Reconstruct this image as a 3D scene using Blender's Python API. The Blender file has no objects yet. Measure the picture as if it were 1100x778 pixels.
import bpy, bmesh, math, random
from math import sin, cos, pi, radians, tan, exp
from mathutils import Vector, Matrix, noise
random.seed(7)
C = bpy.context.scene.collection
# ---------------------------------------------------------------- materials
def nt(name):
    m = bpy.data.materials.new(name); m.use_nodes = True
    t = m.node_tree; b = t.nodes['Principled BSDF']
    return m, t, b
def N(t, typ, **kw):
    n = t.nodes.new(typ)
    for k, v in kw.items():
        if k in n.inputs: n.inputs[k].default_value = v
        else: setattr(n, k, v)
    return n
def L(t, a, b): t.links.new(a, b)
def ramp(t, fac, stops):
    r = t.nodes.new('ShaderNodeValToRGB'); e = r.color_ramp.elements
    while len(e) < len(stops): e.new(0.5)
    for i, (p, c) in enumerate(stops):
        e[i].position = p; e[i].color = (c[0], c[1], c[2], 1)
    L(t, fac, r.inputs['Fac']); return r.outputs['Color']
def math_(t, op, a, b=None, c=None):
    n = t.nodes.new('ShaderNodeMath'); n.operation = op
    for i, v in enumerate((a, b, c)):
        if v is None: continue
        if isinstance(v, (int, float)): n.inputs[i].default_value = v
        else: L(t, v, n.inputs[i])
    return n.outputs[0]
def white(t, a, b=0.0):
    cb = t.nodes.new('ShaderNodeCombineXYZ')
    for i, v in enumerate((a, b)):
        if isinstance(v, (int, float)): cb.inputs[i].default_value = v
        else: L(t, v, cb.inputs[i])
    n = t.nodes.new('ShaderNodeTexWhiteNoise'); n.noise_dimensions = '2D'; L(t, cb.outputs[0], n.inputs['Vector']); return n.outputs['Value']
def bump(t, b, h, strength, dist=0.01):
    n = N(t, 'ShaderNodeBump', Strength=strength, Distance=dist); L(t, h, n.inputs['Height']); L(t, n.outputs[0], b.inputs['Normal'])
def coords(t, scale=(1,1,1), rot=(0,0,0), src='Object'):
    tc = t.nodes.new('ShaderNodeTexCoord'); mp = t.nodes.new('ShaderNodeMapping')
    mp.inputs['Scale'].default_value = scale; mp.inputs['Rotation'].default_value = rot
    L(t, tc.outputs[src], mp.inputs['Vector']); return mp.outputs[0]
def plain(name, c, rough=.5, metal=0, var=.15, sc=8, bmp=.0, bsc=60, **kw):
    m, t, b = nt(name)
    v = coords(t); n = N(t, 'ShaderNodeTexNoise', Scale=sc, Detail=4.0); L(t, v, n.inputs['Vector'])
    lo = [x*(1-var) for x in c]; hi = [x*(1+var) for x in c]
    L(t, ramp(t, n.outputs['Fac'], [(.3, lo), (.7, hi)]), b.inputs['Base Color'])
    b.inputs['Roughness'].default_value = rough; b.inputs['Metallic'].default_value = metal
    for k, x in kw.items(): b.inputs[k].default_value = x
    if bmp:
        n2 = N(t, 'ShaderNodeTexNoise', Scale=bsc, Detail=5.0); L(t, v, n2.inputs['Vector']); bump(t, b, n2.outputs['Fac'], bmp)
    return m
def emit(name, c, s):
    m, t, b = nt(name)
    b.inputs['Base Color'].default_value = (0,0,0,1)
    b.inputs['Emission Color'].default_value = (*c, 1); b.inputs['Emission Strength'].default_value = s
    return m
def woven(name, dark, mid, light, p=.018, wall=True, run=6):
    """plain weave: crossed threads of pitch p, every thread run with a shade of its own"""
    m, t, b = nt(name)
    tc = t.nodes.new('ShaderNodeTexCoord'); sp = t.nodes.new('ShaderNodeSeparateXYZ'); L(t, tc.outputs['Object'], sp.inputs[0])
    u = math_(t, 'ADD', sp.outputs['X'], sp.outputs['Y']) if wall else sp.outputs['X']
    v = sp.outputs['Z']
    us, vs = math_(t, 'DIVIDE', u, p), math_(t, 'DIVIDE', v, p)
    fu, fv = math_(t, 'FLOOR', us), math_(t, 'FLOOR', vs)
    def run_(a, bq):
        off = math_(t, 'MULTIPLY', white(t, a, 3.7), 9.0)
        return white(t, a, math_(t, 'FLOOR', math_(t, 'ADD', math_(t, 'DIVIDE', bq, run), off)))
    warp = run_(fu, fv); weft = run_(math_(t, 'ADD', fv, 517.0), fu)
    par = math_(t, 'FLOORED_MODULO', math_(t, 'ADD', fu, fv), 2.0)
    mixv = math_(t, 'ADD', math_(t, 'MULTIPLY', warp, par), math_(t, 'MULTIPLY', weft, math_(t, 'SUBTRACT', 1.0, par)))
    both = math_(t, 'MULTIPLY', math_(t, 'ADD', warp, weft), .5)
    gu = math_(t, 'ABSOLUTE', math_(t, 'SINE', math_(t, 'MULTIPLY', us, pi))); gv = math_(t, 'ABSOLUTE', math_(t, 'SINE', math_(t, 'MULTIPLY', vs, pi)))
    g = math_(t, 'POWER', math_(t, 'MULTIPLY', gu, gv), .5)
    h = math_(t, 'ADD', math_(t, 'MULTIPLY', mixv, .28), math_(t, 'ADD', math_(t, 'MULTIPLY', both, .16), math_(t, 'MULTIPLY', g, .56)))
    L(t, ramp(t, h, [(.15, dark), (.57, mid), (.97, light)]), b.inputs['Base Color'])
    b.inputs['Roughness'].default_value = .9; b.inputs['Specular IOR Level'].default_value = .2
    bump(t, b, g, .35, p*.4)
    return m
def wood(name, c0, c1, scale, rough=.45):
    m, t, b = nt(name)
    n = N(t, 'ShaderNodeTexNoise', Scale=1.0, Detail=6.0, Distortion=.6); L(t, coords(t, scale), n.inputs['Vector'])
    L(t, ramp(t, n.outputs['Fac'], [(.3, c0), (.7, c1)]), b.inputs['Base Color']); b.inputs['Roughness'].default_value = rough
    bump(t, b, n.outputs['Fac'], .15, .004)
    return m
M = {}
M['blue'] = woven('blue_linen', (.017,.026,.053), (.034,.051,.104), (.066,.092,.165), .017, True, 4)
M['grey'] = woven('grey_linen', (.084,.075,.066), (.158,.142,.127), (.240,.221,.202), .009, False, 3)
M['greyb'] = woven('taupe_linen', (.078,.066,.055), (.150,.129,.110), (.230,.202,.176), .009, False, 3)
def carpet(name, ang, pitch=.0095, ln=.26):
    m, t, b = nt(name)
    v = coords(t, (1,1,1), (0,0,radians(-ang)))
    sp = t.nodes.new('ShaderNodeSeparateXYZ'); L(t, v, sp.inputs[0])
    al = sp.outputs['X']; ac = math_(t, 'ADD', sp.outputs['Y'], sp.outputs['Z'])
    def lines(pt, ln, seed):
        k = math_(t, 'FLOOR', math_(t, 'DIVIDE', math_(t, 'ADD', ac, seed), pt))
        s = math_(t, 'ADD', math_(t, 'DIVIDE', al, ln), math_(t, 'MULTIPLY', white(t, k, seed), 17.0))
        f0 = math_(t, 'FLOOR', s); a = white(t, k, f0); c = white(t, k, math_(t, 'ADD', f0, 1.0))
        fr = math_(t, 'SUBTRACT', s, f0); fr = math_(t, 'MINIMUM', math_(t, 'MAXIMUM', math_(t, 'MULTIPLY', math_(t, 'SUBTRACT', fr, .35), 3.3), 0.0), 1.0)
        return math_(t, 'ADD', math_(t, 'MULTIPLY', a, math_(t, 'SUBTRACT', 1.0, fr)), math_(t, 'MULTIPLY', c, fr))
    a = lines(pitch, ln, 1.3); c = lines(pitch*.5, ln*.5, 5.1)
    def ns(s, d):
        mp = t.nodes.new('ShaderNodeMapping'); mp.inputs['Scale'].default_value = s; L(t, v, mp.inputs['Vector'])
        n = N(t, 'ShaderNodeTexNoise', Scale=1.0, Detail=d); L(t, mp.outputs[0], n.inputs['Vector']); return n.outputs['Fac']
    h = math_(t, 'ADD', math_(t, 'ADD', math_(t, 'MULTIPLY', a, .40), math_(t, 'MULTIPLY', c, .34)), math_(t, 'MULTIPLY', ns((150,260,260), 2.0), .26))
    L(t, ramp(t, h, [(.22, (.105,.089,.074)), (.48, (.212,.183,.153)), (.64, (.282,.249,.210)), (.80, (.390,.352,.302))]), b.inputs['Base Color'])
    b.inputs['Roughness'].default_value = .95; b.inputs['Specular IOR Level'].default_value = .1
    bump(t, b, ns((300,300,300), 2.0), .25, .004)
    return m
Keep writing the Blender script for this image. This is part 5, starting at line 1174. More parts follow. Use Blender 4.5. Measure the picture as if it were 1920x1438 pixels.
• • • •
## Task directions
Report how many lines in the records hold the word "scene", giving the number and nothing else.

## Problem solution
2